Una sentenza che tutela il diritto di difesa: conta l’invio, non la ricezione.

Nel mondo del diritto del lavoro, ogni dettaglio può fare la differenza. E la Cassazione, con l’ordinanza n. 2066 del 29 gennaio 2025, ha appena chiarito un principio fondamentale: il termine di 5 giorni, per la difesa disciplinare del lavoratore, non si riferisce alla ricezione da parte del datore di lavoro delle giustificazioni del lavoratore ma alla spedizione, all’invio. Un dettaglio? No! Una sentenza che potrebbe cambiare le sorti di molti casi disciplinari e rimettere in discussione licenziamenti già avvenuti. Vediamo nel dettaglio di cosa si tratta.

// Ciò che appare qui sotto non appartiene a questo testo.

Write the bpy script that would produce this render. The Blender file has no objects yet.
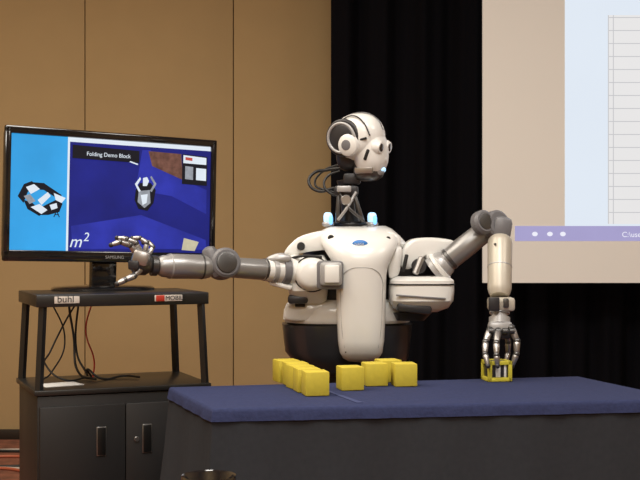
import bpy, bmesh, math, random
from mathutils import Vector, Matrix
random.seed(4)
F=1200.0; CH=1.21
sc=bpy.context.scene
try:
    sc.view_settings.view_transform='Standard'
except Exception: pass

def at(u,v,d):
    """metres from a survey bearing (u,v) and a distance d into the room"""
    return Vector(((u-320)/F*d, d, CH-(v-240)/F*d))

# ---------------------------------------------------------------- materials
def mat(name,col,rough=.5,metal=0,var=.06,scale=30,bump=0.0,emit=None,es=1,spec=.5,coat=0):
    m=bpy.data.materials.new(name); m.use_nodes=True
    nt=m.node_tree; b=nt.nodes['Principled BSDF']
    b.inputs['Roughness'].default_value=rough
    b.inputs['Metallic'].default_value=metal
    b.inputs['Specular IOR Level'].default_value=spec
    b.inputs['Coat Weight'].default_value=coat
    tc=nt.nodes.new('ShaderNodeTexCoord')
    no=nt.nodes.new('ShaderNodeTexNoise'); no.inputs['Scale'].default_value=scale; no.inputs['Detail'].default_value=4
    nt.links.new(tc.outputs['Object'],no.inputs['Vector'])
    mx=nt.nodes.new('ShaderNodeMix'); mx.data_type='RGBA'
    mx.inputs[6].default_value=tuple(c*(1-var) for c in col)+(1,)
    mx.inputs[7].default_value=tuple(min(1,c*(1+var)) for c in col)+(1,)
    nt.links.new(no.outputs['Fac'],mx.inputs[0])
    nt.links.new(mx.outputs[2],b.inputs['Base Color'])
    if bump:
        bp=nt.nodes.new('ShaderNodeBump'); bp.inputs['Strength'].default_value=bump; bp.inputs['Distance'].default_value=.01
        nt.links.new(no.outputs['Fac'],bp.inputs['Height']); nt.links.new(bp.outputs['Normal'],b.inputs['Normal'])
    if emit:
        b.inputs['Emission Color'].default_value=tuple(emit)+(1,)
        b.inputs['Emission Strength'].default_value=es
    return m
def glow(name,col,s=1.0,var=.1,scale=20,spec=.1):
    """self-lit display surface"""
    m=mat(name,(0.01,0.01,0.01),.4,spec=spec)
    nt=m.node_tree; b=nt.nodes['Principled BSDF']
    mx=[n for n in nt.nodes if n.bl_idname=='ShaderNodeMix'][0]
    no=[n for n in nt.nodes if n.bl_idname=='ShaderNodeTexNoise'][0]; no.inputs['Scale'].default_value=scale
    mx.inputs[6].default_value=tuple(c*(1-var) for c in col)+(1,)
    mx.inputs[7].default_value=tuple(c*(1+var) for c in col)+(1,)
    for l in list(nt.links):
        if l.to_socket==b.inputs['Base Color']: nt.links.remove(l)
    b.inputs['Base Color'].default_value=(.01,.01,.01,1)
    nt.links.new(mx.outputs[2],b.inputs['Emission Color']); b.inputs['Emission Strength'].default_value=s
    return m

M_white=mat('robot_shell_white',(.76,.76,.735),.3,coat=.35,var=.02)
M_cream=mat('robot_shell_cream',(.50,.465,.39),.38,var=.04,metal=.2)
M_grey=mat('robot_grey_plastic',(.15,.15,.16),.4)
M_lgrey=mat('robot_light_grey',(.40,.40,.40),.35,metal=.3)
M_arm=mat('robot_arm_silver',(.31,.31,.31),.34,metal=.55)
M_dark=mat('robot_dark',(.022,.022,.025),.4)
M_belt=mat('robot_belt',(.025,.025,.029),.35,coat=.3)
M_seam=mat('robot_seam_black',(.008,.008,.008),.6)
M_metal=mat('brushed_metal',(.42,.41,.40),.35,metal=.85)
M_dmetal=mat('dark_metal',(.12,.12,.12),.35,metal=.8)
M_rubber=mat('rubber_cable',(.012,.012,.012),.5)
M_blueled=mat('blue_led',(.1,.3,.8),.3,emit=(.2,.5,1),es=1.4)
M_wled=mat('white_led',(.4,.65,.9),.3,emit=(.42,.68,.95),es=1.0)
M_logo=mat('blue_badge',(.02,.18,.55),.4)
M_lens=mat('lens_glass',(.02,.02,.025),.08,coat=1)
M_yel=mat('yellow_foam',(.56,.45,.04),.65,var=.12,scale=60)
M_yel2=mat('yellow_plastic',(.60,.53,.05),.5)
M_cart=mat('black_steel',(.014,.014,.014),.35)
M_cartd=mat('black_laminate',(.010,.010,.011),.45)
M_bez=mat('gloss_black',(.008,.008,.009),.12,coat=.6)
M_paper=mat('paper',(.7,.7,.68),.7)
M_red=mat('red_plastic',(.5,.04,.02),.5)
M_stick=mat('sticker_cream',(.6,.55,.5),.6)

# ---------------------------------------------------------------- mesh helpers
def root(name,loc=(0,0,0)):
    e=bpy.data.objects.new(name,None); e.location=loc; e.empty_display_size=.1
    sc.collection.objects.link(e); return e
def put(bm,name,m,parent=None,smooth=True,ang=38):
    bmesh.ops.recalc_face_normals(bm,faces=bm.faces)
    me=bpy.data.meshes.new(name); bm.to_mesh(me); bm.free()
    if smooth:
        for p in me.polygons: p.use_smooth=True
        me.set_sharp_from_angle(angle=math.radians(ang))
    ob=bpy.data.objects.new(name,me); sc.collection.objects.link(ob)
    if m: me.materials.append(m)
    if parent:
        ob.parent=parent; ob.matrix_parent_inverse=Matrix.Translation(parent.location).inverted()
    return ob
def box(name,c,s,m,parent=None,bev=.004,M=None,seg=2,rot=None):
    bm=bmesh.new(); bmesh.ops.create_cube(bm,size=1)
    bmesh.ops.scale(bm,vec=s,verts=bm.verts)
    if bev: bmesh.ops.bevel(bm,geom=list(bm.edges),offset=min(bev,min(s)*.49),segments=seg,profile=.5,affect='EDGES')
    T=Matrix.Translation(c)
    if rot is not None: T=T@rot
    if M is not None: T=M@T
    bmesh.ops.transform(bm,matrix=T,verts=bm.verts)
    return put(bm,name,m,parent)
def frame(a):
    a=a.normalized(); t=Vector((0,0,1)) if abs(a.z)<.9 else Vector((0,-1,0))
    x=a.cross(t).normalized(); y=a.cross(x).normalized(); return x,y
def lathe(name,p1,p2,prof,m,parent=None,n=32,M=None):
    """revolve prof=[(t,r)...] about the line p1-p2"""
    p1=Vector(p1);p2=Vector(p2); a=p2-p1; x,y=frame(a); bm=bmesh.new(); rings=[]
    for t,r in prof:
        c=p1+a*t; rings.append([bm.verts.new(c+(x*math.cos(k*2*math.pi/n)+y*math.sin(k*2*math.pi/n))*max(r,1e-4)) for k in range(n)])
    for A,B in zip(rings,rings[1:]):
        for k in range(n): bm.faces.new((A[k],A[(k+1)%n],B[(k+1)%n],B[k]))
    bm.faces.new(rings[0]); bm.faces.new(rings[-1])
    if M is not None: bmesh.ops.transform(bm,matrix=M,verts=bm.verts)
    return put(bm,name,m,parent)
def cyl(name,p1,p2,r,m,parent=None,r2=None,bev=.003,n=32,M=None):
    L=(Vector(p2)-Vector(p1)).length; r2=r if r2 is None else r2; b=min(bev/L,.3)
    return lathe(name,p1,p2,[(0,r-bev),(b,r),(1-b,r2),(1,r2-bev)],m,parent,n,M)
def sect(u,v,d,hw,hd,e=2.4):
    return (at(u,v,d),hw/F*d,hd,e)
def loft(name,secs,m,parent=None,n=40,X=Vector((1,0,0)),Y=Vector((0,1,0)),M=None):
    bm=bmesh.new(); rings=[]
    for c,a,b,e in secs:
        r=[]
        for k in range(n):
            t=2*math.pi*k/n; co,si=math.cos(t),math.sin(t)
            r.append(bm.verts.new(c+X*(a*math.copysign(abs(co)**(2/e),co))+Y*(b*math.copysign(abs(si)**(2/e),si))))
        rings.append(r)
    for A,B in zip(rings,rings[1:]):
        for k in range(n): bm.faces.new((A[k],A[(k+1)%n],B[(k+1)%n],B[k]))
    bm.faces.new(rings[0]); bm.faces.new(rings[-1])
    if M is not None: bmesh.ops.transform(bm,matrix=M,verts=bm.verts)
    return put(bm,name,m,parent)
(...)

Il caso concreto: un licenziamento disciplinare ma una difesa non considerata. Un lavoratore viene licenziato per aver eseguito manovre imprudenti, con un mezzo aziendale, causando danni materiali. Decide di impugnare il licenziamento in tribunale, sostenendo che le sue difese, pur inviate nei termini previsti, erano state ricevute in ritardo dal datore di lavoro. La Corte d’Appello, però, respinge il suo ricorso.  Tralasciando, per un attimo, il giustificato motivo oggettivo (l’imprudenza del lavoratore) che tratteremo in separato luogo, la Cassazione ha visto la questione sotto una luce diversa.

L’art. 7 della Legge 300/1970 (lo Statuto dei Lavoratori) prevede un iter ben preciso quando un’azienda intende sanzionare un dipendente:

  1. Comunicazione → il datore di lavoro deve comunicare, in forma scritta, al dipendente le accuse in modo chiaro. Esempio: danno per colpa effettiva del lavoratore per violazione di regole basilari di prudenza ed attenzione e non per fatti accidentali o esterni o che, per quelle attività, doveva essere sorvegliato da un superiore, etc.
  2. 5 giorni di tempo →il lavoratore può inviare la propria giustificazione in maniera chiara e scritta entro questo termine ovviamente a seguito della comunicazione scritta del datore di lavoro nella quale viene esplicitata, per esempio, grave imprudenza della mansione affidata.
  3. Nessuna sanzione anticipata →il datore non può procedere prima della scadenza dei 5 giorni per la difesa del lavoratore.

Ma i 5 giorni si riferiscono alla data di ricezione o alla data di invio delle giustificazioni? E qui entra in gioco la recente sentenza della Cassazione. Il verdetto della Cassazione: conta l’invio, non la ricezione! La Suprema Corte ha chiarito che l’interpretazione corretta dell’art. 7 è la seguente: il lavoratore rispetta il termine di 5 giorni se le sue giustificazioni vengono inviate entro questo tempo, indipendentemente da quando vengono ricevute dal datore di lavoro.  Perché questa interpretazione? La norma tutela il diritto di difesa del lavoratore. Non si può far dipendere il diritto di difesa da eventuali ritardi nella ricezione da parte dell’azienda. Il principio di certezza del diritto impone di far riferimento a un elemento oggettivo e documentabile: la data di invio.   

Cosa cambia per aziende e lavoratori? Questa sentenza ha un impatto concreto sulle procedure disciplinari e sulle strategie difensive in ambito lavorativo.

I datori di lavoro devono controllare le date di spedizione, non solo quelle di ricezione, altrimenti rischiano di vedersi annullare un licenziamento se non considerano una difesa inviata nei termini; devono evitare sanzioni disciplinari prima della scadenza effettiva dei termini.

Per i lavoratori: l’invio delle giustificazioni sempre entro 5 giorni; devono conservare prova dell’invio, per esempio pec o raccomandata, e possono impugnare un licenziamento, se il datore di lavoro non ha considerato la difesa (legittima) perché ne è venuto a conoscenza dopo i termini di legge.